The problem (for people like me) is that it can actually make a difference. As long as there is a system in place to utilise this support, lots of people doing something extremely small can create what I believe they call a ‘movement’ and these are often a massive pain in the bum.

I realise the cause of this sudden hatred is fairly transparent. The petition asking Iain Duncan Smith, my lovely/foolish Work and Pensions Secretary to live on £53 a week is causing me no end of issues. I mean obviously IDS (yes I call him that – we’re not close) should have known better than to say he could do it in the first place. I mean come on – politicians aren’t actually meant to make promises like that! But who new some random bloke setting up a petition asking him to prove it could get 500,000 signatures! Awkward.

I’m going to choose to ignore what that support actually means about people’s opinion of my government (ignorance is bliss) and use this as further justification for my on-going hatred of the internet. The web makes things like 500,000 signing a petition far more achievable through the phenomenon that is (say it through gritted teeth) ‘social media’.

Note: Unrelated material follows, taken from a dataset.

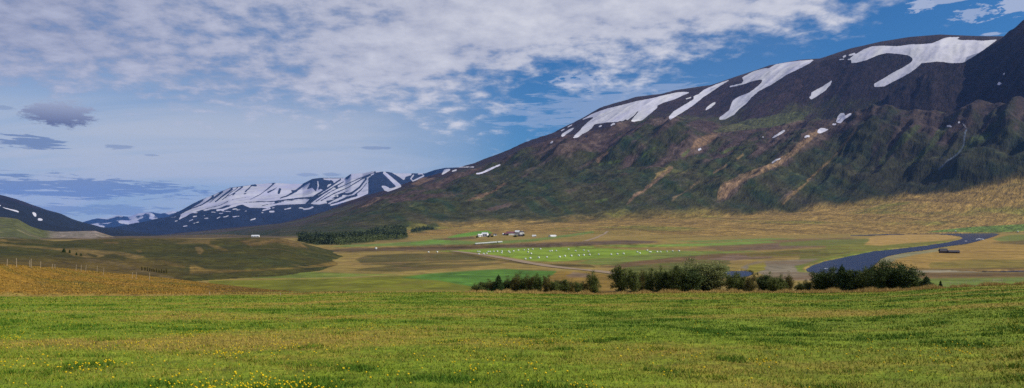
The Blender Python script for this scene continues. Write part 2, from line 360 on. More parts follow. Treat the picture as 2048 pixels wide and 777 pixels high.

Perhaps this irrational hatred stems from the fact that I only have 456 Facebook friends compared to Boris’s 652. Or perhaps it’s because every moment since George Osbourne joined twitter has been a moment lived in fear of what he might tweet. Or perhaps it’s that the internet gives anybody with access to a computer opportunity to express their thoughts through the medium of ‘blogging.’ I mean who are these ‘bloggers’ and what right do they have to express their opinion? Apart from living in a democracy, obviously.

I’ll stop before my rant moves into dangerous ‘democracy is flawed’ territory. I’ve been advised to limit what I say on this subject. Particularly as I’ve used its flaws on countless occasions to get away with all sorts of things (see: the dismantling of the NHS).

Right I’m off to watch Doctor Who on iPlayer. I suppose the internet has some perks and being able to watch Matt Smith fight people wearing alien masks is definitely one of them. Maybe I’ll start wearing a bow tie. Bow ties are cool, apparently.